* [Given problem]
Would you transcribe all of the data exactly, down to the last character?

* [Stored data]
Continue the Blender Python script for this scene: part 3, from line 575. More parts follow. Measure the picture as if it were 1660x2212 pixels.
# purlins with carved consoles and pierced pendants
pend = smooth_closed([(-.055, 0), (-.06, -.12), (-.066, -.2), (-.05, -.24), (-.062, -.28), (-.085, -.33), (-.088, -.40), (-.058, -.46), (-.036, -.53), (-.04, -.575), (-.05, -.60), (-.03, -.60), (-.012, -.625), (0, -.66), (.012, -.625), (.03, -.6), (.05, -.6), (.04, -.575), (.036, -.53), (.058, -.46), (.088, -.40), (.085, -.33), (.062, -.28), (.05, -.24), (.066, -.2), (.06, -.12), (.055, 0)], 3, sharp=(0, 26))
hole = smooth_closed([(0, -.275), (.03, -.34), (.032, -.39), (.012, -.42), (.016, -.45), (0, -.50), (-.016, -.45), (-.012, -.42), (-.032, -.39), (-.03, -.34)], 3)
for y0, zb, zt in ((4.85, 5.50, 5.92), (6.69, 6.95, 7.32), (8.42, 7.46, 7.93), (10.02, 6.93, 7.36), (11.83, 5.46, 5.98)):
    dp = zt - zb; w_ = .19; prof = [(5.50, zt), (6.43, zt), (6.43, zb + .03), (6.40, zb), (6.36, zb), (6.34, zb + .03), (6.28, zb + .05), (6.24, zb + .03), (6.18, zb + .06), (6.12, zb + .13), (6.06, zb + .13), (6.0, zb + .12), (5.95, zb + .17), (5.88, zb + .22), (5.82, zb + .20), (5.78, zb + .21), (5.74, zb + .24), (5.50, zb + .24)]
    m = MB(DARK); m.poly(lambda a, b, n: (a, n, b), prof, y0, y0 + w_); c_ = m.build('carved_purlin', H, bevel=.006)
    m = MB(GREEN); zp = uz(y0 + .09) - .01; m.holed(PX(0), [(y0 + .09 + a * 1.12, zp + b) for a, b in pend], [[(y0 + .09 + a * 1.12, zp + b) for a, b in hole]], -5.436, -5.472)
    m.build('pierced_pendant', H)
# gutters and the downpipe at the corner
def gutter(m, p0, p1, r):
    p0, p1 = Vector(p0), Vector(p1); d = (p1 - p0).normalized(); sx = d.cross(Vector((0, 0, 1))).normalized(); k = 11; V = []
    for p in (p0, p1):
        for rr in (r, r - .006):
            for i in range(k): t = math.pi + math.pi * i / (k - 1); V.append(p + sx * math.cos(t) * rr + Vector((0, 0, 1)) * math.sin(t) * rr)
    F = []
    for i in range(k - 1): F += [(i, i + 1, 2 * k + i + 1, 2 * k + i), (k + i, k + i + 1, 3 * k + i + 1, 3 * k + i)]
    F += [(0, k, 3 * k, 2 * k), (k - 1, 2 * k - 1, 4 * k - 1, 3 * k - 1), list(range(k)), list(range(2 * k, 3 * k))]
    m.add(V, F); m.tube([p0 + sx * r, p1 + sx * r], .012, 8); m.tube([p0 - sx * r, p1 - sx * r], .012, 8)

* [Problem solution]
Continue the Blender Python script for this scene: part 3, from line 575. More parts follow. Measure the picture as if it were 1660x2212 pixels.
# purlins with carved consoles and pierced pendants
pend = smooth_closed([(-.055, 0), (-.06, -.12), (-.066, -.2), (-.05, -.24), (-.062, -.28), (-.085, -.33), (-.088, -.40), (-.058, -.46), (-.036, -.53), (-.04, -.575), (-.05, -.60), (-.03, -.60), (-.012, -.625), (0, -.66), (.012, -.625), (.03, -.6), (.05, -.6), (.04, -.575), (.036, -.53), (.058, -.46), (.088, -.40), (.085, -.33), (.062, -.28), (.05, -.24), (.066, -.2), (.06, -.12), (.055, 0)], 3, sharp=(0, 26))
hole = smooth_closed([(0, -.275), (.03, -.34), (.032, -.39), (.012, -.42), (.016, -.45), (0, -.50), (-.016, -.45), (-.012, -.42), (-.032, -.39), (-.03, -.34)], 3)
for y0, zb, zt in ((4.85, 5.50, 5.92), (6.69, 6.95, 7.32), (8.42, 7.46, 7.93), (10.02, 6.93, 7.36), (11.83, 5.46, 5.98)):
    dp = zt - zb; w_ = .19; prof = [(5.50, zt), (6.43, zt), (6.43, zb + .03), (6.40, zb), (6.36, zb), (6.34, zb + .03), (6.28, zb + .05), (6.24, zb + .03), (6.18, zb + .06), (6.12, zb + .13), (6.06, zb + .13), (6.0, zb + .12), (5.95, zb + .17), (5.88, zb + .22), (5.82, zb + .20), (5.78, zb + .21), (5.74, zb + .24), (5.50, zb + .24)]
    m = MB(DARK); m.poly(lambda a, b, n: (a, n, b), prof, y0, y0 + w_); c_ = m.build('carved_purlin', H, bevel=.006)
    m = MB(GREEN); zp = uz(y0 + .09) - .01; m.holed(PX(0), [(y0 + .09 + a * 1.12, zp + b) for a, b in pend], [[(y0 + .09 + a * 1.12, zp + b) for a, b in hole]], -5.436, -5.472)
    m.build('pierced_pendant', H)
# gutters and the downpipe at the corner
def gutter(m, p0, p1, r):
    p0, p1 = Vector(p0), Vector(p1); d = (p1 - p0).normalized(); sx = d.cross(Vector((0, 0, 1))).normalized(); k = 11; V = []
    for p in (p0, p1):
        for rr in (r, r - .006):
            for i in range(k): t = math.pi + math.pi * i / (k - 1); V.append(p + sx * math.cos(t) * rr + Vector((0, 0, 1)) * math.sin(t) * rr)
    F = []
    for i in range(k - 1): F += [(i, i + 1, 2 * k + i + 1, 2 * k + i), (k + i, k + i + 1, 3 * k + i + 1, 3 * k + i)]
    F += [(0, k, 3 * k, 2 * k), (k - 1, 2 * k - 1, 4 * k - 1, 3 * k - 1), list(range(k)), list(range(2 * k, 3 * k))]
    m.add(V, F); m.tube([p0 + sx * r, p1 + sx * r], .012, 8); m.tube([p0 - sx * r, p1 - sx * r], .012, 8)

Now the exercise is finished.